Entries with scene source code
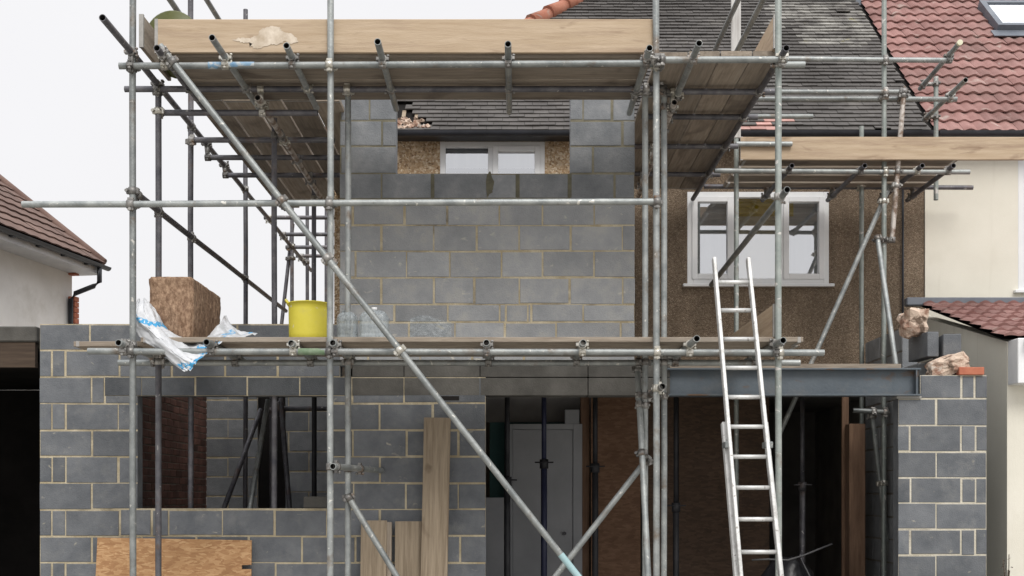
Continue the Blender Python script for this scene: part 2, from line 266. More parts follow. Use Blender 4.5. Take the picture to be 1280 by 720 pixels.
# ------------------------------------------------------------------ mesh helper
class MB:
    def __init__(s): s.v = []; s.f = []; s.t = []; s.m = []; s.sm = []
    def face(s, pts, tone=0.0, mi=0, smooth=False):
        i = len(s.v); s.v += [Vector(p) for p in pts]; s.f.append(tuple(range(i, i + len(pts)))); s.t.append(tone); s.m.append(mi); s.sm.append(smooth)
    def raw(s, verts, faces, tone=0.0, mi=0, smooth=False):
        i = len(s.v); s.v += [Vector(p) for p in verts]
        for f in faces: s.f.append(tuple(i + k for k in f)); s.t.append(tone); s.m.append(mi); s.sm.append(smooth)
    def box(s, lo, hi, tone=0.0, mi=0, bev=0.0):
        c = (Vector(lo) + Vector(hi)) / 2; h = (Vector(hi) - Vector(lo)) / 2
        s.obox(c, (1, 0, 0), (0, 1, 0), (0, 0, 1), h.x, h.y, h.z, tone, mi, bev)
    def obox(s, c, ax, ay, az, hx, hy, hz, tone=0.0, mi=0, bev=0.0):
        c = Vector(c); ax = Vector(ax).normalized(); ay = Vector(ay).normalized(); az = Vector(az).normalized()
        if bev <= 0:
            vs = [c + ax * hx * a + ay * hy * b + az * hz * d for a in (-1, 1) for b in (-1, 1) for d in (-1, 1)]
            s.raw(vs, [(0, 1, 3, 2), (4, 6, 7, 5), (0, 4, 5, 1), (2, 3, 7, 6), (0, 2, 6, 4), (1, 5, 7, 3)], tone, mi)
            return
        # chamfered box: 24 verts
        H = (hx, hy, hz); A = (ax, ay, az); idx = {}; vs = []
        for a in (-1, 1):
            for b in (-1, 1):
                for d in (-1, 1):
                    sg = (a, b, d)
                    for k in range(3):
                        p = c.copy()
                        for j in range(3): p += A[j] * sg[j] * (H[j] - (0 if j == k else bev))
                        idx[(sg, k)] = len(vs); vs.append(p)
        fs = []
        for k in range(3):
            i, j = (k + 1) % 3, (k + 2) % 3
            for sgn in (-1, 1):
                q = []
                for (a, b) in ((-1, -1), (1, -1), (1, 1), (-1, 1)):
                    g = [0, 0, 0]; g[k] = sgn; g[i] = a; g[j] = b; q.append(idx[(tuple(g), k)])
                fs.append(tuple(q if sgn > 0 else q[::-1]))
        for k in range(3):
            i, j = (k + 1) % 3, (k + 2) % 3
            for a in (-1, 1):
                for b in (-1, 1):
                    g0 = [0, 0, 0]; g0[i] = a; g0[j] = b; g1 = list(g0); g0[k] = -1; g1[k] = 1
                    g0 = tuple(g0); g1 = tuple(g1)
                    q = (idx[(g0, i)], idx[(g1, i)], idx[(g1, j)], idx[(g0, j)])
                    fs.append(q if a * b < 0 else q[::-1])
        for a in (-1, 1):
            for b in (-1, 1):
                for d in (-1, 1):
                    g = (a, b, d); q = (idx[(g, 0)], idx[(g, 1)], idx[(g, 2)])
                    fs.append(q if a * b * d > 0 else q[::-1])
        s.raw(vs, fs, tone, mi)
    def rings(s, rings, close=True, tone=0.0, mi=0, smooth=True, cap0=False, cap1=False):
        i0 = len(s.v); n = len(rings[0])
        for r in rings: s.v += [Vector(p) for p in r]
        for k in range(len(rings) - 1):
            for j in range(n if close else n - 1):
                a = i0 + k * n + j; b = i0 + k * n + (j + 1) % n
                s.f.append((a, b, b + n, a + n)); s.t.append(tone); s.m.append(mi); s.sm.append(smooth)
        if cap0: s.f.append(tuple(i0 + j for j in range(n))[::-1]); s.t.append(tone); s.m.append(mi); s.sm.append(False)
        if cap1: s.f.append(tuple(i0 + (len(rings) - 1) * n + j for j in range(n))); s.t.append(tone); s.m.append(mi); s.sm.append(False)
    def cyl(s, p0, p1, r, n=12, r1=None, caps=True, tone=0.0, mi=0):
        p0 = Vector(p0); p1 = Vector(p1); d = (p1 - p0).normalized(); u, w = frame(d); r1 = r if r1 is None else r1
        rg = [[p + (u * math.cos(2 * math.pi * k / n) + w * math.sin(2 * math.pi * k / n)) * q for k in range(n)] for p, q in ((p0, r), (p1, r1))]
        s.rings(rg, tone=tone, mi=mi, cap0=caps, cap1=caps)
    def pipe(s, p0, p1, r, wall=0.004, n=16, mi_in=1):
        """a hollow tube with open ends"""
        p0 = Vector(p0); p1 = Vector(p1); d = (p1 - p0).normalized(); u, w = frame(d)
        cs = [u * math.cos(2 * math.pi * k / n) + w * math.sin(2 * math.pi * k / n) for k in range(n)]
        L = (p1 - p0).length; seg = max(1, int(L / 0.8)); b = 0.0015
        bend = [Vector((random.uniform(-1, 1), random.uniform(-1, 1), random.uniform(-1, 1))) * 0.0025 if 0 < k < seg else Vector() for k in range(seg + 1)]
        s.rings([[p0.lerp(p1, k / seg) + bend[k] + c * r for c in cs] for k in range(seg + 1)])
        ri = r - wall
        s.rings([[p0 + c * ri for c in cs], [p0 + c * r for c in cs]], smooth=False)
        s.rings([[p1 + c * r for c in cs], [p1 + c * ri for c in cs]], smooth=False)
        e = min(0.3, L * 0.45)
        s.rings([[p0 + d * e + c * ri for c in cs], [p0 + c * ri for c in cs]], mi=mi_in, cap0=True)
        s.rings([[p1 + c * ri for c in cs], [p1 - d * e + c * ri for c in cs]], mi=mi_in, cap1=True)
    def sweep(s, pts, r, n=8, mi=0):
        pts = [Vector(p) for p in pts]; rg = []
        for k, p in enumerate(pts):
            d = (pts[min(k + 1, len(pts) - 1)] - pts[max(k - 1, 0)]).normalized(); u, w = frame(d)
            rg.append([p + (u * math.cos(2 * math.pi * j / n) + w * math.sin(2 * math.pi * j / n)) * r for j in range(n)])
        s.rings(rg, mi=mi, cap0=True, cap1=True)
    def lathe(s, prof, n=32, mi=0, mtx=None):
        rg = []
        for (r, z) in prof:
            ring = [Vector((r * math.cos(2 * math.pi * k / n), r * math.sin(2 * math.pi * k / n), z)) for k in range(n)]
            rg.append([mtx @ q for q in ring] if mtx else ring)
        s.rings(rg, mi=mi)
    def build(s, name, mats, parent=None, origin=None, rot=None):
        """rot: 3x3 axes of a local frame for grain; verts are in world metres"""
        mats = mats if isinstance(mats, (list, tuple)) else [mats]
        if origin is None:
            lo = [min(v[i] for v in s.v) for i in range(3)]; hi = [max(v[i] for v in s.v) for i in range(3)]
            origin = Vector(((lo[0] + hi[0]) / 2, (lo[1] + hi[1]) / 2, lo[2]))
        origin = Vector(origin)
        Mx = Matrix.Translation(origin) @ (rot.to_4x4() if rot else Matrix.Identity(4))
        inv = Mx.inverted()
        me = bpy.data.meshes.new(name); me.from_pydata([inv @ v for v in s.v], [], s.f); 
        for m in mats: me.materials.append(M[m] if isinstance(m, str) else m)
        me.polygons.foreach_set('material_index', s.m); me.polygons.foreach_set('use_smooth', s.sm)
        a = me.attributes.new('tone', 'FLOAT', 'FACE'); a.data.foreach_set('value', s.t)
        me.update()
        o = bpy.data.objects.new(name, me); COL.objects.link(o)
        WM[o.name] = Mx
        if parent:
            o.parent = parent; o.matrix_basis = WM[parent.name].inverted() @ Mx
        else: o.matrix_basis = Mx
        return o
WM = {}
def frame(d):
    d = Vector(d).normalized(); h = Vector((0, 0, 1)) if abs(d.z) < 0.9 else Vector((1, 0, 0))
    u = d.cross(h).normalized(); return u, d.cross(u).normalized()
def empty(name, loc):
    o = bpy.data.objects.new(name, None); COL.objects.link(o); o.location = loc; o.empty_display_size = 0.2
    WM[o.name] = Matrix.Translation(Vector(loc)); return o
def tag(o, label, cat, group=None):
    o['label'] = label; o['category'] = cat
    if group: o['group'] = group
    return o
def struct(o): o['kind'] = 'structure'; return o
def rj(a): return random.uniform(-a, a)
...
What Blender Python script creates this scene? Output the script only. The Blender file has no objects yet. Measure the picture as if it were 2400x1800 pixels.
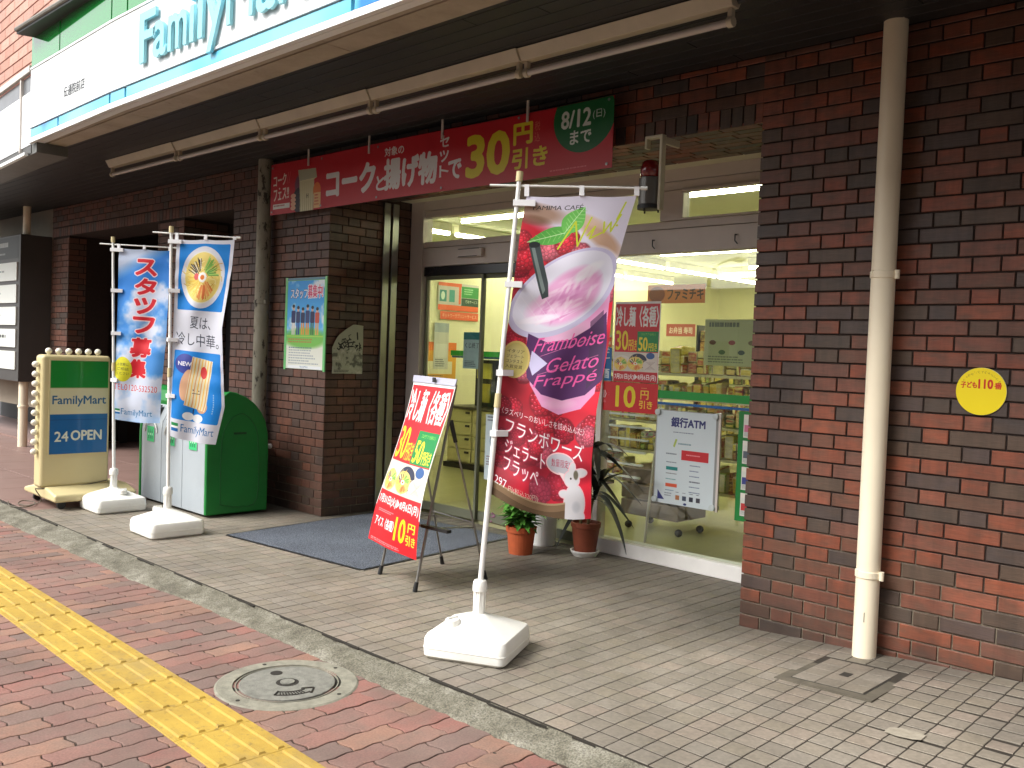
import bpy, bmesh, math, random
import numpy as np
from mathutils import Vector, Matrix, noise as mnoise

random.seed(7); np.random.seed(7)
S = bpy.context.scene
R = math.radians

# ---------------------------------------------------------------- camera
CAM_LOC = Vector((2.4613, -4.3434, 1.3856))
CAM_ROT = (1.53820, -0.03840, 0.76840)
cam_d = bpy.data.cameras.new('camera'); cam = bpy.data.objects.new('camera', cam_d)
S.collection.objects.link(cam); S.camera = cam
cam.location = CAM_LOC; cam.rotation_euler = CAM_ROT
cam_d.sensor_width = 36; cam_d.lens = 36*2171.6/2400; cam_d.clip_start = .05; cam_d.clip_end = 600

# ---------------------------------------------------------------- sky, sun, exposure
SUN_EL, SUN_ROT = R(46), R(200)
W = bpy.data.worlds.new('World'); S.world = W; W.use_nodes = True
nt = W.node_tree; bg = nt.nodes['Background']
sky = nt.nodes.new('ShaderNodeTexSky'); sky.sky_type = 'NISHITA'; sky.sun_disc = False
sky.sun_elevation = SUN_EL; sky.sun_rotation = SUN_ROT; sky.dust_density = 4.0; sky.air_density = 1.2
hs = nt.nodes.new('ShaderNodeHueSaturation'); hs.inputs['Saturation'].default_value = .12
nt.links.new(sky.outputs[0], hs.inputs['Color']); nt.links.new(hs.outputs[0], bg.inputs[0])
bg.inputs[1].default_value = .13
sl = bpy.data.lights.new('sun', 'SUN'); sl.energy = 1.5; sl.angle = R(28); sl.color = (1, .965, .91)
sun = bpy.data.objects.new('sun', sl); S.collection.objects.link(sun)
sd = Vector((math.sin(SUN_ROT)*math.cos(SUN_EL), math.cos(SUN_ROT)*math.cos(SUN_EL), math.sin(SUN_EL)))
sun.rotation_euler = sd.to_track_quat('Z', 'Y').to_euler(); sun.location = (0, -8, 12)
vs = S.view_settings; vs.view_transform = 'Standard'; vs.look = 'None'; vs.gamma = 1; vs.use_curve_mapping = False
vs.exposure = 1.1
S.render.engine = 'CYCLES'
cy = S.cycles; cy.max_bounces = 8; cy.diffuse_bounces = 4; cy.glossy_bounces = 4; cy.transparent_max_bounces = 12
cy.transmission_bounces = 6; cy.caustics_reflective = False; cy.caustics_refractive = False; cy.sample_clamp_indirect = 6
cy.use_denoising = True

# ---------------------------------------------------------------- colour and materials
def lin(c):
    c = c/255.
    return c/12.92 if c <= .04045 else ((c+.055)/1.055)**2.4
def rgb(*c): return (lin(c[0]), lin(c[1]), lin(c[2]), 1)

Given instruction
Check each line above for the word "Python" and say how many have it, with nothing else.

Correct output
2